- YOUR INSTRUCTIONS
Transcribe all of the data exactly. Omit the pictures.

━━━━━━━━━━━━━━━━━━━━━━━━━━━━━━

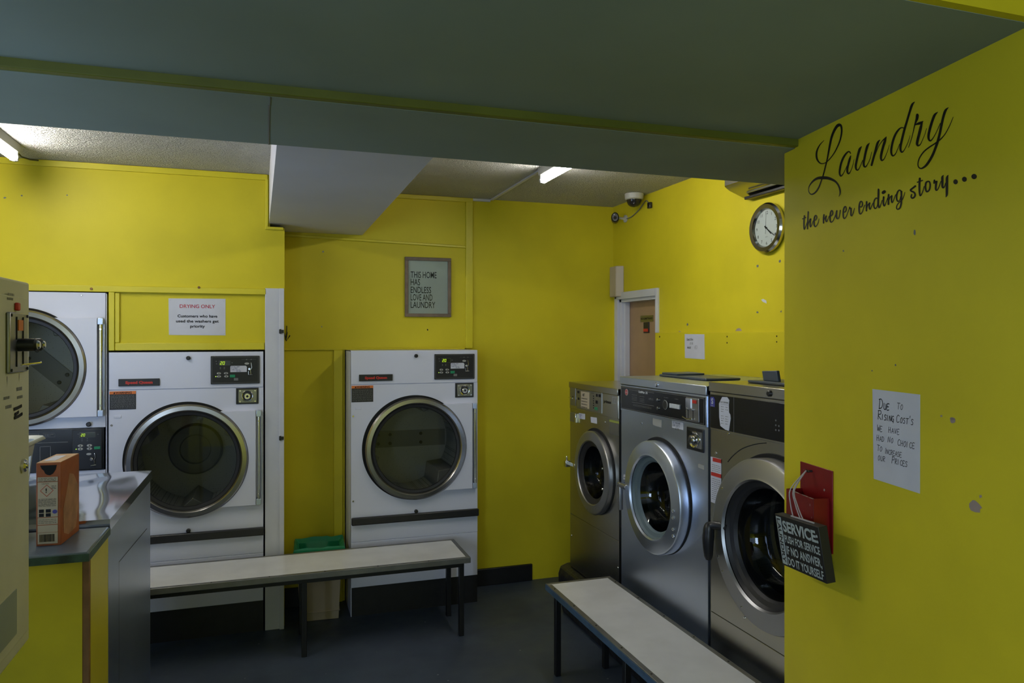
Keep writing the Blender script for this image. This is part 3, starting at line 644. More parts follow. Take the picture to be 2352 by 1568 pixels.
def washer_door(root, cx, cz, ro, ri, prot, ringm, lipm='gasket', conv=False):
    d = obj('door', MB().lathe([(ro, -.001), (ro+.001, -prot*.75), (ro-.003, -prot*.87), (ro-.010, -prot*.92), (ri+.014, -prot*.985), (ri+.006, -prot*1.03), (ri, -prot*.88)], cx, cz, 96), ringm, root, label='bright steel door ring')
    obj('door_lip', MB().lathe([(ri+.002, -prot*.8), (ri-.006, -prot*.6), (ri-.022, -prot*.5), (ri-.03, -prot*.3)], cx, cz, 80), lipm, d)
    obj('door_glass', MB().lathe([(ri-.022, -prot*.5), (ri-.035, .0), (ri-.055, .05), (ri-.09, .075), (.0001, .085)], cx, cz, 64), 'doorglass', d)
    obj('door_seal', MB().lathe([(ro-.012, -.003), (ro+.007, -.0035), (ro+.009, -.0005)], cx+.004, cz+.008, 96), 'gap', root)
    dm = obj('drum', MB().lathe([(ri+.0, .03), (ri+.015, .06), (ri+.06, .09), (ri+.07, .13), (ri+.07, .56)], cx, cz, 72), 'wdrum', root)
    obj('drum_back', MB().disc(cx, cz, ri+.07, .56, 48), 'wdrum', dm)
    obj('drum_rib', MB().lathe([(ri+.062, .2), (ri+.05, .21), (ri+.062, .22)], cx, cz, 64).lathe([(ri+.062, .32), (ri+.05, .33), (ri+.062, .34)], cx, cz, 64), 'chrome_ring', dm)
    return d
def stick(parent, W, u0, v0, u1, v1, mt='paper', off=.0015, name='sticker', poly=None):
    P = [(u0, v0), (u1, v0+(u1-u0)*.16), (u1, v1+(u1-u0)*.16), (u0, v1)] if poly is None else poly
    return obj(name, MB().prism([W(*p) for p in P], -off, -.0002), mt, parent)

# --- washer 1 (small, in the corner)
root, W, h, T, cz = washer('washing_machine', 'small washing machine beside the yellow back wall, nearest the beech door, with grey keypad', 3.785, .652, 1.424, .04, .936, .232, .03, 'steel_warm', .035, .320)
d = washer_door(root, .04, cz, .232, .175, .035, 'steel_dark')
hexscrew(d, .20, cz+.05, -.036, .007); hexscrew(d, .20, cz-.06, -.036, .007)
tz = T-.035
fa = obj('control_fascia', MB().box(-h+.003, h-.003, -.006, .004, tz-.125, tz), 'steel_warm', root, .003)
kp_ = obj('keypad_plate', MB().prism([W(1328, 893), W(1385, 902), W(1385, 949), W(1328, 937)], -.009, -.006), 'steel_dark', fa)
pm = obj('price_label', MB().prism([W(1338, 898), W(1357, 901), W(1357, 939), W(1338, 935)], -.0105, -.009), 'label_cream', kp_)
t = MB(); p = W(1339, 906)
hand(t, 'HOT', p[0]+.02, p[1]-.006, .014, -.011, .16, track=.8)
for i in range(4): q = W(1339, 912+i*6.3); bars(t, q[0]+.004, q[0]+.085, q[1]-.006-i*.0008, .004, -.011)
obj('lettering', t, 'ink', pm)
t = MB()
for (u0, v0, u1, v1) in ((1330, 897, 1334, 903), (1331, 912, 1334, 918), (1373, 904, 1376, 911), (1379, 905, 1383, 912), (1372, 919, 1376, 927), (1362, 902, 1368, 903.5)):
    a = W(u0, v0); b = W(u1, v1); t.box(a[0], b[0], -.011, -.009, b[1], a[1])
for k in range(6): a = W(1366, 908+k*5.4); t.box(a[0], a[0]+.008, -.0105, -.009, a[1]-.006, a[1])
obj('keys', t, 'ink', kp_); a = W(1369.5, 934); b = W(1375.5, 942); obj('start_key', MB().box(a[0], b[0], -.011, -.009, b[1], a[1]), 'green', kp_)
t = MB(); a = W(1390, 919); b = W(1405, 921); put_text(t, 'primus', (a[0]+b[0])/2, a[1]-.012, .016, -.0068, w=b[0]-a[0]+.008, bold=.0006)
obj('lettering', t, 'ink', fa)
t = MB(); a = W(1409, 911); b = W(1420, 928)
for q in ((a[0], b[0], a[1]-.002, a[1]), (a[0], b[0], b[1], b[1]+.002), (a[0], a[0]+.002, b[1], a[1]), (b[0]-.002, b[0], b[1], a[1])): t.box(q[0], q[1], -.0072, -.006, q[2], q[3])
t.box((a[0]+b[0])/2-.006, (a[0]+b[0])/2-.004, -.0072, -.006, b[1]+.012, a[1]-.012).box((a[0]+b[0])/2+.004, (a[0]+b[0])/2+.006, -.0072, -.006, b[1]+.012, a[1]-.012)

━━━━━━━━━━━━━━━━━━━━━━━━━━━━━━

- ANSWER TO THE PROBLEM
Keep writing the Blender script for this image. This is part 3, starting at line 644. More parts follow. Take the picture to be 2352 by 1568 pixels.
def washer_door(root, cx, cz, ro, ri, prot, ringm, lipm='gasket', conv=False):
    d = obj('door', MB().lathe([(ro, -.001), (ro+.001, -prot*.75), (ro-.003, -prot*.87), (ro-.010, -prot*.92), (ri+.014, -prot*.985), (ri+.006, -prot*1.03), (ri, -prot*.88)], cx, cz, 96), ringm, root, label='bright steel door ring')
    obj('door_lip', MB().lathe([(ri+.002, -prot*.8), (ri-.006, -prot*.6), (ri-.022, -prot*.5), (ri-.03, -prot*.3)], cx, cz, 80), lipm, d)
    obj('door_glass', MB().lathe([(ri-.022, -prot*.5), (ri-.035, .0), (ri-.055, .05), (ri-.09, .075), (.0001, .085)], cx, cz, 64), 'doorglass', d)
    obj('door_seal', MB().lathe([(ro-.012, -.003), (ro+.007, -.0035), (ro+.009, -.0005)], cx+.004, cz+.008, 96), 'gap', root)
    dm = obj('drum', MB().lathe([(ri+.0, .03), (ri+.015, .06), (ri+.06, .09), (ri+.07, .13), (ri+.07, .56)], cx, cz, 72), 'wdrum', root)
    obj('drum_back', MB().disc(cx, cz, ri+.07, .56, 48), 'wdrum', dm)
    obj('drum_rib', MB().lathe([(ri+.062, .2), (ri+.05, .21), (ri+.062, .22)], cx, cz, 64).lathe([(ri+.062, .32), (ri+.05, .33), (ri+.062, .34)], cx, cz, 64), 'chrome_ring', dm)
    return d
def stick(parent, W, u0, v0, u1, v1, mt='paper', off=.0015, name='sticker', poly=None):
    P = [(u0, v0), (u1, v0+(u1-u0)*.16), (u1, v1+(u1-u0)*.16), (u0, v1)] if poly is None else poly
    return obj(name, MB().prism([W(*p) for p in P], -off, -.0002), mt, parent)

# --- washer 1 (small, in the corner)
root, W, h, T, cz = washer('washing_machine', 'small washing machine beside the yellow back wall, nearest the beech door, with grey keypad', 3.785, .652, 1.424, .04, .936, .232, .03, 'steel_warm', .035, .320)
d = washer_door(root, .04, cz, .232, .175, .035, 'steel_dark')
hexscrew(d, .20, cz+.05, -.036, .007); hexscrew(d, .20, cz-.06, -.036, .007)
tz = T-.035
fa = obj('control_fascia', MB().box(-h+.003, h-.003, -.006, .004, tz-.125, tz), 'steel_warm', root, .003)
kp_ = obj('keypad_plate', MB().prism([W(1328, 893), W(1385, 902), W(1385, 949), W(1328, 937)], -.009, -.006), 'steel_dark', fa)
pm = obj('price_label', MB().prism([W(1338, 898), W(1357, 901), W(1357, 939), W(1338, 935)], -.0105, -.009), 'label_cream', kp_)
t = MB(); p = W(1339, 906)
hand(t, 'HOT', p[0]+.02, p[1]-.006, .014, -.011, .16, track=.8)
for i in range(4): q = W(1339, 912+i*6.3); bars(t, q[0]+.004, q[0]+.085, q[1]-.006-i*.0008, .004, -.011)
obj('lettering', t, 'ink', pm)
t = MB()
for (u0, v0, u1, v1) in ((1330, 897, 1334, 903), (1331, 912, 1334, 918), (1373, 904, 1376, 911), (1379, 905, 1383, 912), (1372, 919, 1376, 927), (1362, 902, 1368, 903.5)):
    a = W(u0, v0); b = W(u1, v1); t.box(a[0], b[0], -.011, -.009, b[1], a[1])
for k in range(6): a = W(1366, 908+k*5.4); t.box(a[0], a[0]+.008, -.0105, -.009, a[1]-.006, a[1])
obj('keys', t, 'ink', kp_); a = W(1369.5, 934); b = W(1375.5, 942); obj('start_key', MB().box(a[0], b[0], -.011, -.009, b[1], a[1]), 'green', kp_)
t = MB(); a = W(1390, 919); b = W(1405, 921); put_text(t, 'primus', (a[0]+b[0])/2, a[1]-.012, .016, -.0068, w=b[0]-a[0]+.008, bold=.0006)
obj('lettering', t, 'ink', fa)
t = MB(); a = W(1409, 911); b = W(1420, 928)
for q in ((a[0], b[0], a[1]-.002, a[1]), (a[0], b[0], b[1], b[1]+.002), (a[0], a[0]+.002, b[1], a[1]), (b[0]-.002, b[0], b[1], a[1])): t.box(q[0], q[1], -.0072, -.006, q[2], q[3])
t.box((a[0]+b[0])/2-.006, (a[0]+b[0])/2-.004, -.0072, -.006, b[1]+.012, a[1]-.012).box((a[0]+b[0])/2+.004, (a[0]+b[0])/2+.006, -.0072, -.006, b[1]+.012, a[1]-.012)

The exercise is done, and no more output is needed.